Вы хотите во что бы то ни стало, чтобы я выпустил Сашу * . Но ведь «Иванов» едва ли пойдет. Если пойдет, то извольте, сделаю по-Вашему, но только уж извините, задам я ей, мерзавке! Вы говорите, что женщины из сострадания любят, из сострадания выходят замуж… А мужчины? Я не люблю, когда реалисты-романисты клевещут на женщину, но и не люблю также, когда женщину поднимают за плечи, как Южина, и стараются доказать, что если она и хуже мужчины, то все-таки мужчина мерзавец, а женщина ангел. И женщина и мужчина пятак пара, только мужчина умнее и справедливее. Сегодня из театра приедет ко мне Ленский. Будем говорить о «Татьяне» * . Отдам вариант для передачи Садовскому.
Мой живописец на прежнем положении * .
Осенью я переезжаю в Петербург * . Беру с собой мать и сестру. Надо серьезно заняться делом.
Почему Вам так не нравится Ваш отрывок? * Ваше всё хорошо. Я жду, когда Н. Лаврецкий напишет еще один рассказ. Пишите! В Вашей «Истории одной ночи» * наворочено и нагромождено столько всякого добра, что хоть и спотыкаешься временами, а читаешь с интересом и с большой симпатией к автору. Только пишите именно так, чтоб было наворочено и нагромождено, а не зализано и сплюснуто. Мне надоела зализанная беллетристика, да и читатель от нее скучает.
Не сердитесь на меня и простите мне меланхолию, которая мне самому несимпатична. Она вызвана во мне разными обстоятельствами, которые не я создал.
Читайте мне мораль и не извиняйтесь. Ах, если б Вы знали, как часто в своих письмах я читаю мораль молодым людям! Даже в привычку вошло. У меня фразы длинные, размазанные, а у Вас коротенькие. У Вас лучше выходит.
* * *
Был у меня Ленский с женой. Говорил, что Ермолова взялась за Татьяну с удовольствием. Первое действие пройдет хуже, чем в Петербурге, но остальные три, я убежден, гораздо лучше. Ермолова несносна в комедии, иначе бы и первое действие прошло великолепно. Приезжайте, пожалуйста. Это Вас развлечет. Постановка пьесы, ее успех, рецензии, поправки и проч. — всё это утомляет и раздражает Вас, но это здорово и летом будет вспоминаться с удовольствием.
Пора бы для провинции дать пьесу * . Пришлите 25 экземпляров, я сдам их Рассохину. Запишитесь в Общество. Написали монолог для Давыдова? Когда напишете, то не печатайте его, а отдайте литографировать. Актеры не умеют читать по-печатному, привыкли к литографии. Монолог подпишите Н. Лаврецким. Летом напечатайте его в газете.

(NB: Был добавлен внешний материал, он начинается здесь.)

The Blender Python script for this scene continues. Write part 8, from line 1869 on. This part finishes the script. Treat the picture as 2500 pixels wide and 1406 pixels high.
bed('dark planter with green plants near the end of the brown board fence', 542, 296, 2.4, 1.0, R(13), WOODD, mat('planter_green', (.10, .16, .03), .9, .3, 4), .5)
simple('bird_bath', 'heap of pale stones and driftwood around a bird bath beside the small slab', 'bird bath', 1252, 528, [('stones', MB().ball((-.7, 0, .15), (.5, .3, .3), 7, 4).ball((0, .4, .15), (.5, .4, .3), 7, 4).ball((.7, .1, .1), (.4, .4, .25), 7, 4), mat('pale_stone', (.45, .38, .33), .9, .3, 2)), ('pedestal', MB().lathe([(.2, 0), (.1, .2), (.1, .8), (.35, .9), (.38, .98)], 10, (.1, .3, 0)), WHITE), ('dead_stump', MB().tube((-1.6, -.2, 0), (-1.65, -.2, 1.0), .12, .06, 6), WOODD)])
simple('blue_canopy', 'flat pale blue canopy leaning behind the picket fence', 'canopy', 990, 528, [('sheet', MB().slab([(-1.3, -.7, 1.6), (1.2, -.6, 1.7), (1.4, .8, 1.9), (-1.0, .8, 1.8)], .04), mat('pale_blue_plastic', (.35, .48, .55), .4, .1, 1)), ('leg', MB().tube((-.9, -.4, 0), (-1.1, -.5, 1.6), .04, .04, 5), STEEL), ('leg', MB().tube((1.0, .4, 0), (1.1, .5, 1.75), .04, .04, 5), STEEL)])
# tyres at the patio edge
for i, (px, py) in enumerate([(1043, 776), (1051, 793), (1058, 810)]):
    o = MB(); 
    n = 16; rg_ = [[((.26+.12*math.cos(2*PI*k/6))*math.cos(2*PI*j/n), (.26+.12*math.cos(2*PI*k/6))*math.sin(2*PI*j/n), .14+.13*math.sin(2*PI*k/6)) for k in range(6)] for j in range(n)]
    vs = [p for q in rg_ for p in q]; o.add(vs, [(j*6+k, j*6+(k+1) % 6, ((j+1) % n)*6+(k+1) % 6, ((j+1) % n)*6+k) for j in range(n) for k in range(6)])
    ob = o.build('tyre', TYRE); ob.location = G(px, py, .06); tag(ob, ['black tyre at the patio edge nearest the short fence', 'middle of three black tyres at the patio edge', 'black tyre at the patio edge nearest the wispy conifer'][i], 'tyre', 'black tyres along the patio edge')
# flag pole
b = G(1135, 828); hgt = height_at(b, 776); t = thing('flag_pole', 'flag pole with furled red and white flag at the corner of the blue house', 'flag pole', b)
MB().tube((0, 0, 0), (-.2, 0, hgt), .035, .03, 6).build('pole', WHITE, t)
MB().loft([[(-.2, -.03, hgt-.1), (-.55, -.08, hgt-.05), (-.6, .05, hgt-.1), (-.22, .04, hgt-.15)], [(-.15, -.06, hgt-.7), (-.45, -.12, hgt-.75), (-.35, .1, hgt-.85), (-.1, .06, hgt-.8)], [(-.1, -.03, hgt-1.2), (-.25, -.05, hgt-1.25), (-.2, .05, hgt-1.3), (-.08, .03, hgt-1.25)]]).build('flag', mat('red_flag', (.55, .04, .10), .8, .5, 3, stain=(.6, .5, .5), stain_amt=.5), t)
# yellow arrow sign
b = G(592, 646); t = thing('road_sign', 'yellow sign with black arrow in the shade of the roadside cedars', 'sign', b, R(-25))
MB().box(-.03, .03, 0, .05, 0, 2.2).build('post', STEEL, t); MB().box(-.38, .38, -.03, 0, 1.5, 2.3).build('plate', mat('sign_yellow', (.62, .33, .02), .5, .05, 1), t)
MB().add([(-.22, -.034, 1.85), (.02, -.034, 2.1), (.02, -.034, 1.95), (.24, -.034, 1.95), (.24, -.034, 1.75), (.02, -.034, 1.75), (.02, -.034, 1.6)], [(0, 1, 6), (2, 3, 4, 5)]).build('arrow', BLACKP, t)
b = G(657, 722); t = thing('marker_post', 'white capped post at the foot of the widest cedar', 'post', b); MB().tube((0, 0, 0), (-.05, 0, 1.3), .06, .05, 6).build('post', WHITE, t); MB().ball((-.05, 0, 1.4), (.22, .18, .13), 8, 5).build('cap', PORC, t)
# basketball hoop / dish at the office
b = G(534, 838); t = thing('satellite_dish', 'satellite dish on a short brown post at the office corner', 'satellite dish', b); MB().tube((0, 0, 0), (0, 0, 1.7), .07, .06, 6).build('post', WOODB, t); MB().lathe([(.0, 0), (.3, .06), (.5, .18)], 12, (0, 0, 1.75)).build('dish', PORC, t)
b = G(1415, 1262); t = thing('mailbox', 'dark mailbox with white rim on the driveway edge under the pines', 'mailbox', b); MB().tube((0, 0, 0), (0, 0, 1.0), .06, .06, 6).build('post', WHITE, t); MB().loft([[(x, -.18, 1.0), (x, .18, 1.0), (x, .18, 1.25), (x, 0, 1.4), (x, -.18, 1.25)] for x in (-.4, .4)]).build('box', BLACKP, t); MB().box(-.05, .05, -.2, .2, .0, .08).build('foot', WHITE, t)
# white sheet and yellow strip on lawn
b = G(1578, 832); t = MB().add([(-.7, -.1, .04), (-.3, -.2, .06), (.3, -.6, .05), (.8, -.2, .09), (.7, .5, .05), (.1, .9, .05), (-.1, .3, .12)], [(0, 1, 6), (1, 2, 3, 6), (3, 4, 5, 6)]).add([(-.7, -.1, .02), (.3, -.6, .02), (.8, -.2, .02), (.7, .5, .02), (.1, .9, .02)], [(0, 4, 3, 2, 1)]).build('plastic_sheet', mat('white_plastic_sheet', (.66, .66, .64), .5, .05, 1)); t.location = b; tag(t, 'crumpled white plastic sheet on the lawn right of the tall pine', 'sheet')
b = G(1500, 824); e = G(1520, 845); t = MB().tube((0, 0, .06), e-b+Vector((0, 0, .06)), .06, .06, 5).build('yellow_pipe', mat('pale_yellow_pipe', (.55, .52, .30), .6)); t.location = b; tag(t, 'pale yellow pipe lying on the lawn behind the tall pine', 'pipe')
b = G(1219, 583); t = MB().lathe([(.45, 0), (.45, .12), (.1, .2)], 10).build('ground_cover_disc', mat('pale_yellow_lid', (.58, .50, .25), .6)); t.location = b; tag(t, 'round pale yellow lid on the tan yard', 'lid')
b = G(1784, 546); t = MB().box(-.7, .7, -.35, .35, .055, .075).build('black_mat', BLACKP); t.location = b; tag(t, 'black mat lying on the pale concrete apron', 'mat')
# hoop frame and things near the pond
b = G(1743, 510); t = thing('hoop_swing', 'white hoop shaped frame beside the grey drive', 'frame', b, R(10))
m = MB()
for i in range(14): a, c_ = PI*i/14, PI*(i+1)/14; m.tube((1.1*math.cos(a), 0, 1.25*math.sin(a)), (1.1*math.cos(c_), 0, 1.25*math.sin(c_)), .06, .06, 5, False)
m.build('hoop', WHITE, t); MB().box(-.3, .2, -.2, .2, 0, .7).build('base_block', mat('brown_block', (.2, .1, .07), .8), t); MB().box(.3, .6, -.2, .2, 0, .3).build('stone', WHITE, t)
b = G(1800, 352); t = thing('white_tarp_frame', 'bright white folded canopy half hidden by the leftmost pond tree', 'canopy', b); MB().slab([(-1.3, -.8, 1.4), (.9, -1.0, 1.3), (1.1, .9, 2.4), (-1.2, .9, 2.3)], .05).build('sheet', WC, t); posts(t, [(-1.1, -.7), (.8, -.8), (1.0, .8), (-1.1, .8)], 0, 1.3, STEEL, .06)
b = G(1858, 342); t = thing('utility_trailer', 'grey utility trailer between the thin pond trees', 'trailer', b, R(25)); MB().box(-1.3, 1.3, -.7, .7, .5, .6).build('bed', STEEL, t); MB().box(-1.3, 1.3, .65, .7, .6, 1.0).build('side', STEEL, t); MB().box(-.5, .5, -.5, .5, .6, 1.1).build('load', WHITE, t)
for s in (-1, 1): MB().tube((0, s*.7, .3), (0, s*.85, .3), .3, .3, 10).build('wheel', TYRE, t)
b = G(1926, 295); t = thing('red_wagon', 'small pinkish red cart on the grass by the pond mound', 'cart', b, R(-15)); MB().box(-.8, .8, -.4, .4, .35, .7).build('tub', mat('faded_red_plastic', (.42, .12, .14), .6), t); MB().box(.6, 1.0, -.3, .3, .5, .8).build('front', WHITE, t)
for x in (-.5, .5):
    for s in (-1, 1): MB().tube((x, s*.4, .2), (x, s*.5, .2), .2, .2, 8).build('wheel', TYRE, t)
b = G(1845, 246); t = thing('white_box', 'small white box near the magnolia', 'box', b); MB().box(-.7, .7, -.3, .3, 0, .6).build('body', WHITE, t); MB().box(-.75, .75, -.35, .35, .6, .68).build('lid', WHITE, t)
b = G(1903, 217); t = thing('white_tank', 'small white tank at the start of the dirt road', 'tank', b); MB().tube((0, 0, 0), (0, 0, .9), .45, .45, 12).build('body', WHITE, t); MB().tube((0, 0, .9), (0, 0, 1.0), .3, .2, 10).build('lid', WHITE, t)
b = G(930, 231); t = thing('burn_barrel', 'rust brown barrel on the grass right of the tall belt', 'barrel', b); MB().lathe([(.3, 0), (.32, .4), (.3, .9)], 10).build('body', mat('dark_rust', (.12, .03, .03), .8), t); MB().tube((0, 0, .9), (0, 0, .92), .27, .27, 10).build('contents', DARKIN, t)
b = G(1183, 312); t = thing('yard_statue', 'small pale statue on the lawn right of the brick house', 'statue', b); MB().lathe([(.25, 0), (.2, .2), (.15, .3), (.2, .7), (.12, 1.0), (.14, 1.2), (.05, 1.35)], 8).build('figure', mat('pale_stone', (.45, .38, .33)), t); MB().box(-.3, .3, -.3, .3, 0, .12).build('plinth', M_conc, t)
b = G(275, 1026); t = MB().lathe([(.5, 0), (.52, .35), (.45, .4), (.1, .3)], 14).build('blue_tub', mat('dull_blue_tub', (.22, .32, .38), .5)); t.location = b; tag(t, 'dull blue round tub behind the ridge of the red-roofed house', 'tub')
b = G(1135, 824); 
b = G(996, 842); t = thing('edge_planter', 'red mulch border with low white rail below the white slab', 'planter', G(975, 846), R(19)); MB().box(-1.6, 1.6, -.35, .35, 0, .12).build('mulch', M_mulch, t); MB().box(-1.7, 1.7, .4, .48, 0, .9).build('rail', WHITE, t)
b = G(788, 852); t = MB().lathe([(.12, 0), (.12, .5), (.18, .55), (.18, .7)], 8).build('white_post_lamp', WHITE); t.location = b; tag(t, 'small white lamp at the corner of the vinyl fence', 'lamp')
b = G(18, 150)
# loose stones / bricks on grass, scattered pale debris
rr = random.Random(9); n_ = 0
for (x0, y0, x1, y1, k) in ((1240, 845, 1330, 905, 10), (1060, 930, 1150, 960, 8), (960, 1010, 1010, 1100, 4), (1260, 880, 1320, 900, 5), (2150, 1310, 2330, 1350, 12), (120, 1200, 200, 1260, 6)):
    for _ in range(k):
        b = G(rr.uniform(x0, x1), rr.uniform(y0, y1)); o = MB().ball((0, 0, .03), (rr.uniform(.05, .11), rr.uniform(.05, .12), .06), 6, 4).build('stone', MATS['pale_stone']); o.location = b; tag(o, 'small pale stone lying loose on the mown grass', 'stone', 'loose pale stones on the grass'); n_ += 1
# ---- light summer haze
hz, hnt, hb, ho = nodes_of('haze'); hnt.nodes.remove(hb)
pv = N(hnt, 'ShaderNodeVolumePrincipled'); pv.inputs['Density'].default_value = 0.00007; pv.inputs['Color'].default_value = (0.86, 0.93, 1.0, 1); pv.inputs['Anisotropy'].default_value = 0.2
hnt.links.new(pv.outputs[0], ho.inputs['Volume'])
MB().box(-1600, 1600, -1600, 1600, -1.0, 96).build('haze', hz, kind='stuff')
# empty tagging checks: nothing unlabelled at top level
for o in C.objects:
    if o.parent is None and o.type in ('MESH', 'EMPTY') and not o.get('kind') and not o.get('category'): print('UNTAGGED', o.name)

Репетиции начнутся после праздника. На похоронах Юрьева я, вероятно, познакомлюсь с Ермоловой * и буду говорить с ней о том, о сем. О пьесе говорить уже почти нечего, так как всё устроилось благополучно. И полномочие мое не было особенно нужно. И без меня бы всё хорошо устроилось. Мое пристрастие к Петербургу и к Вашей пьесе и мои поездки в Петербург актеры и их супруги объясняют тем, что у Вас есть большая дочка и что я хочу на ней жениться.
Прощайте. Кланяюсь Анне Ивановне и всем Вашим.
Душевно Ваш
А. Чехов.
Суворину А. С., 28 декабря 1888 *
563. А. С. СУВОРИНУ
28 декабря 1888 г. Москва.
28 дек., вечер.
Сейчас получил, дорогой Алексей Сергеевич, поправки к «Репиной». Вставка для Кокошкиной очень хороша и очень кстати. Никулиной, наверное, понравится. Аплодирую Вам. Поправки в оленинской роли не особенно и, пожалуй, никак не нужны. Всё в руках актрисы. Плохо сыграет, так никакие поправки не помогут, ибо оленинская роль заключается не в словах, а в игре. Адашев и Кокошкина должны говорить, а Оленина играть. Завтра все актеры на похоронах у Юрьева. В 5 часов я съезжу к Никулиной — раньше нельзя.